A few blocks down and toward the rebuilt flood walls of the city’s Industrial Canal, however, is what is possibly the face, or at least a glimpse, of a different American future: Environmentally friendly and climate-change aware, driven by celebrity philanthropy with an unusual, quasi-commercial structure, and created in a laissez faire vacuum. This is the Make It Right Foundation’s Lower 9 village, a pet project of actor and erstwhile New Orleans resident Brad Pitt. Whether it has been a success or not, however, depends on your viewpoint. It looks cozy and comfortable, and full of up-to-the-minute, modern design, from some of the most accomplished architects in the United States. Even so, the past year saw the first sale and, independently, the first foreclosure of its 100 or so properties, this after already changing, in 2012, ownership requirements that included being a former resident of the area.
Telling the story of, and closely analyzing, this section of a larger, nearly mythological American neighborhood could have much to say about current trends in American politics. These include issues of inequality, race, the role of celebrities in public life, changes in and a greater reliance upon philanthropy, a lack of public trust in institutions, and the priorities and sometimes seeming absence of federal, state, and local governments in 21st Century America.
To do this, I propose a mixed methods study.

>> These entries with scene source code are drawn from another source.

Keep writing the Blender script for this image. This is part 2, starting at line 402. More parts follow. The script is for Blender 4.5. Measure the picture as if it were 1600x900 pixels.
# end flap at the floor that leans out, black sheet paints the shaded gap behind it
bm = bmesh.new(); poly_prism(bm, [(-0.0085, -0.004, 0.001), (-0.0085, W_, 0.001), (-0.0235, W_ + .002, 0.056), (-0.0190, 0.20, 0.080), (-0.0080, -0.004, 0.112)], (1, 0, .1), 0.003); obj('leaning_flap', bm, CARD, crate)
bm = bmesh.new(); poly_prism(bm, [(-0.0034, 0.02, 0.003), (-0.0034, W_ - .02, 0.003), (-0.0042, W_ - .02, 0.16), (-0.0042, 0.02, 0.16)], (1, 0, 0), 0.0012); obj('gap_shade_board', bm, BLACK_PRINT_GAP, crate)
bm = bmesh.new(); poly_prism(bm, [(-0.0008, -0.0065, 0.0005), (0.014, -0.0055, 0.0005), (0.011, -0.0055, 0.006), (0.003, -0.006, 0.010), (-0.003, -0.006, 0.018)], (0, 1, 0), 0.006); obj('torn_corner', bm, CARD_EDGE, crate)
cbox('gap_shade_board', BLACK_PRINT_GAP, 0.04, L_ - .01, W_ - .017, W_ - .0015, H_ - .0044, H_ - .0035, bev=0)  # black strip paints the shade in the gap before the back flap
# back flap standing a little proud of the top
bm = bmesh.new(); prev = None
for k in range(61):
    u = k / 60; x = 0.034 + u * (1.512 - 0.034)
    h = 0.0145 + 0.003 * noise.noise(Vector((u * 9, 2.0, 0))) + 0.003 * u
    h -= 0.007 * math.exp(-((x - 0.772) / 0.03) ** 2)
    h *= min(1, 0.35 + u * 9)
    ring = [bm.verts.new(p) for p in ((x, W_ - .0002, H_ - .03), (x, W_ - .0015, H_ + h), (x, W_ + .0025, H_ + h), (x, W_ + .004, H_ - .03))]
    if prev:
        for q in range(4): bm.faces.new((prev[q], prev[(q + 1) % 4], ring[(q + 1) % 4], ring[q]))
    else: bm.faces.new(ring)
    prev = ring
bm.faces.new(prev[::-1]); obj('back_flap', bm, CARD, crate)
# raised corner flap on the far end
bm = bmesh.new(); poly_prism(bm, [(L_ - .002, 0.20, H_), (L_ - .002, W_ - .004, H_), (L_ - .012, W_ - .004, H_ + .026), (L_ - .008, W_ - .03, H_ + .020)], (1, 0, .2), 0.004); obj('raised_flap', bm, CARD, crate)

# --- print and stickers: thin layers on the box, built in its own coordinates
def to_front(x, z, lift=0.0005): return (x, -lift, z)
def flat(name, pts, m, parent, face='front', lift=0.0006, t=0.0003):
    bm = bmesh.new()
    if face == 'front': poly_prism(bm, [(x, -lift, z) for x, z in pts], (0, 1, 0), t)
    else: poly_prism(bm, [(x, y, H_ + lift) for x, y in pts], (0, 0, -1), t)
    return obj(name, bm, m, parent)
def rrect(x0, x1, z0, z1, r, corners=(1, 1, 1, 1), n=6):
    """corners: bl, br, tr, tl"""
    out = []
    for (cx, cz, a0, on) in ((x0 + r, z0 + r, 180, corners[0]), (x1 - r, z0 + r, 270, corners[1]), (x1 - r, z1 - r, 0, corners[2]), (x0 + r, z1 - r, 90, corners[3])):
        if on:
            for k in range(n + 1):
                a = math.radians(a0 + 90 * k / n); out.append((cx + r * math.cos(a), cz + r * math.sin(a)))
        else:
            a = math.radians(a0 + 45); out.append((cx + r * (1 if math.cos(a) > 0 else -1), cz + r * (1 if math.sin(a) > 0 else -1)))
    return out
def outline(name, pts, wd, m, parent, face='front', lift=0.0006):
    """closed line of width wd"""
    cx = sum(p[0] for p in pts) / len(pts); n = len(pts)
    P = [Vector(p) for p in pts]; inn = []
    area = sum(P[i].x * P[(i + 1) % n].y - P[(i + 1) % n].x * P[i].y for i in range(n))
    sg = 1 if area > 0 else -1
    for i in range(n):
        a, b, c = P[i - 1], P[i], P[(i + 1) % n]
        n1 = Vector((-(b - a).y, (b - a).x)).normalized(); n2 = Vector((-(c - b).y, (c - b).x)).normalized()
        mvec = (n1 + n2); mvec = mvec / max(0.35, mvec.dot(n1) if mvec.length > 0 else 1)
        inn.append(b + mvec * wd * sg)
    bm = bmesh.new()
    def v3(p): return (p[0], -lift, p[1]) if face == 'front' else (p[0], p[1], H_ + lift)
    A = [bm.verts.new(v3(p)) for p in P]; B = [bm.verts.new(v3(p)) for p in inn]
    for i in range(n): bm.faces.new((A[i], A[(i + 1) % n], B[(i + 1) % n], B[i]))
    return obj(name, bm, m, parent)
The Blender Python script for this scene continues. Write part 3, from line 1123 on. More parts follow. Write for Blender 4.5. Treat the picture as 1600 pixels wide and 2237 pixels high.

The research would entail short surveys and semi-structured interviews with neighborhood activists, residents, and representatives of nonprofit and philanthropic organizations, including Make It Right, and area environmental and neighborhood groups. The research would also include interviews with city elected officials and administrators. Demographic and neighborhood change data is available, meanwhile, for analysis from The Data Center, a local nonprofit, and organizations involved in the rebuilding of the city, including the New Orleans Redevelopment Authority, and the state Road Home program (whose stringent rebuilding terms, some existing literature has it, were a major contributor to low resettlement rates in the Lower Ninth Ward).